Contracts with Foreign Companies May Require a Rewrite

Hwan Kim | Neil A.F. Popović | Sheppard Mullin Law Firm

A recent California case may force companies doing business with foreign entities to reconsider—and maybe rewrite—their contracts. In Rockefeller Tech. Invs. (Asia) VII v. Changzhou Sinotype Tech. Co., No. B272170, 2018 WL 2455092 (Cal. App. June 1, 2018), the California Court of Appeal held that parties may not contract around the formal service requirements of the Convention on the Service Abroad of Judicial and Extrajudicial Documents, commonly referred to as the Hague Service Convention. The decision could have profound implications for international business.

When a U.S. company conducts business with foreign companies, it typically requires the foreign company to resolve its dispute in U.S. courts or in some arbitral forum. The Rockefeller decision arguably makes it impossible to require foreign companies from some of the largest economies including China, Japan, Germany, U.K., India, Korea, Russia and Mexico, to show up in a California court based on notice provided by mail, courier (FedEx), or email even if the parties agreed to such forms of notice in their contract. This will have profound consequences for companies with global supply chains such as Apple and GM, for investment funds with foreign investors, for engineering and construction companies that procure materials and handle projects around the world, such as AECOM, and potentially for any company that imports or exports goods to or from the United States. Contract drafters beware!

The court in Rockefeller held that parties cannot enter into a private agreement to circumvent the official service requirements set forth in the Hague Service Convention. The Convention was created to allow and regulate service of process in a foreign country, ensuring that service is in compliance with the Convention would be valid, and that service was reasonably calculated to provide actual notice. Service under the Convention requires transmission of court documents through the “Central Authority” of the requesting and receiving countries, with the latter to arrange actual service on the foreign party. Not surprisingly, Hague service is expensive and cumbersome; it often takes many months to complete.

Article 10 of the Convention allows contracting states to permit service by mail; and it allows them to object to service by mail.

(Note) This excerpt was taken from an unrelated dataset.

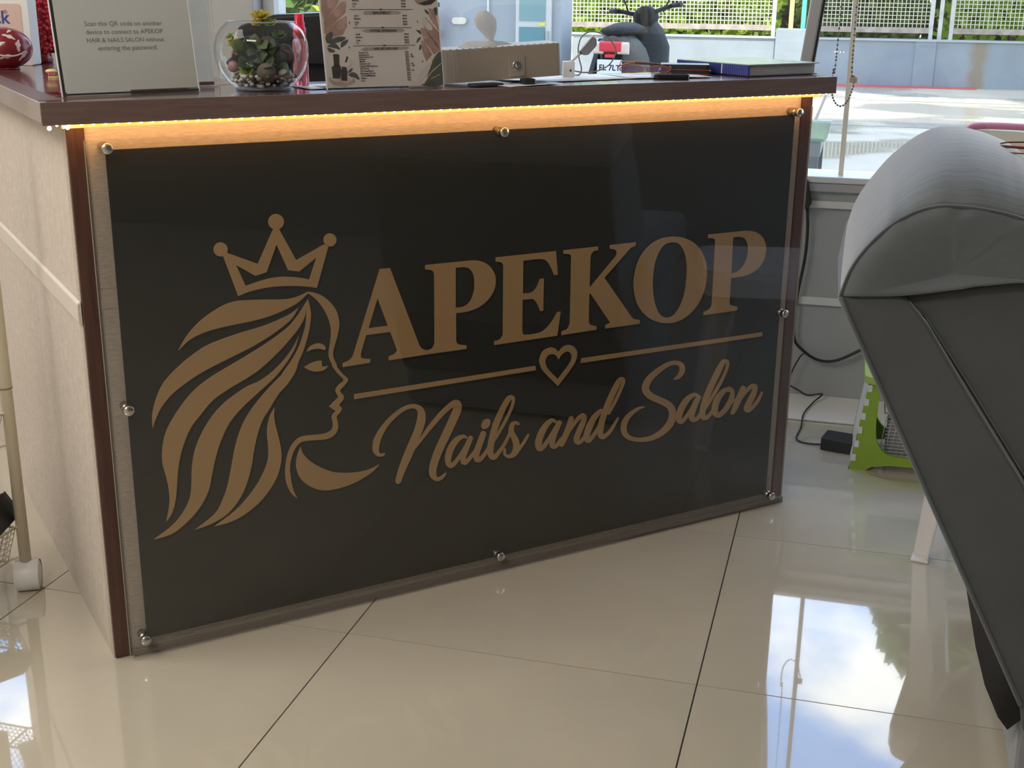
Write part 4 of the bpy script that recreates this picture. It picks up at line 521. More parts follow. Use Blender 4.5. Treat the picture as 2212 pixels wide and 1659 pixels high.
MM = {'skin': ((.385, .235, .195), .0004, 'printed_hand'), 'nail': ((.47, .30, .27), .0007, 'printed_nail'), 'white': ((.62, .55, .49), .0010, 'printed_white'), 'leaf': ((.095, .10, .085), .0012, 'printed_leaf'), 'stone': ((.42, .31, .25), .0005, 'printed_tray'), 'stonetop': ((.58, .49, .43), .0008, 'printed_tray'), 'brush': ((.36, .32, .28), .0004, 'printed_brush_stroke'), 'dark': ((.055, .05, .045), .0014, 'printed_mark'), 'gold': ((.55, .42, .22), .0017, 'printed_gold_line')}
for key, (c, d, nm) in MM.items():
    mm = mat('menu_print_'+key, c, .55, noise=.25, nscale=60)
    for q in MENU_ART[key]:
        pts = [(q[i]*1e-4, max(.004, q[i+1]*1e-4), 0 if key in ('nail', 'leaf', 'white') else 1) for i in range(0, len(q), 2)]
        if key in ('leaf', 'nail'): pts[0] = (*pts[0][:2], 1)
        b_ = MB(); flat_poly(b_, [[(min(.2006, max(.0002, a)), z) for a, z in smooth_loop(pts, 3)]], -d*.45, -.00002); b_.v = [tuple(Mm @ Vector(p)) for p in b_.v]; b_.build(nm, mm, mn, fix=False)
for tx, x, z, s, al in MENU_TEXT:
    text_mesh(tx, s*1e-3*.98, ink_d, mn, 'lettering', Mm @ Vector((x*1e-4, -.0007, z*1e-4)), (pi/2-R(10.5), 0, 0), 'CENTER' if al == 'C' else 'LEFT', sx=.92, bold=.00006 if al == 'L' else .0001, extrude=.00005)
# terrarium
tb = thing('terrarium_bowl', 'round glass bowl of succulents and pebbles on the counter', 'terrarium', C(.318, -.046, TOP), R(15))
bowl_m = clear('bowl_glass', (.95, .965, .96), 1.45)
prof = [(0, .001), (.035, .001), (.046, .004), (.058, .016), (.0685, .034), (.0735, .055), (.0715, .075), (.064, .091), (.054, .101), (.0515, .103)]
MB().lathe([(p.x, p.z) for p in cr([(a, 0, b) for a, b in prof], 4)], 48).build('bowl', bowl_m, tb, fix=False)
MB().tube([(.0515*cos(a*pi/24), .0515*sin(a*pi/24), .1032) for a in range(48)], .0011, 6, closed=True).build('rim', clear('rim_glass', (.8, .83, .84), 1.6, milk=.25), tb)
MB().lathe([(0, .0005), (.043, .0005), (.044, .003), (.04, .005), (0, .005)], 36).build('glass_base', clear('base_glass', (.62, .68, .70), 1.6, milk=.12), tb)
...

Many commercially important countries, including the eight big economies listed above, submitted objections to Article 10 when they joined the Convention, meaning service in those countries generally cannot be accomplished by mail. In the U.S., parties often agreed to allow notification in accordance with contractual notice provisions. After Rockefeller, such contract language is no longer enforceable, at least in California.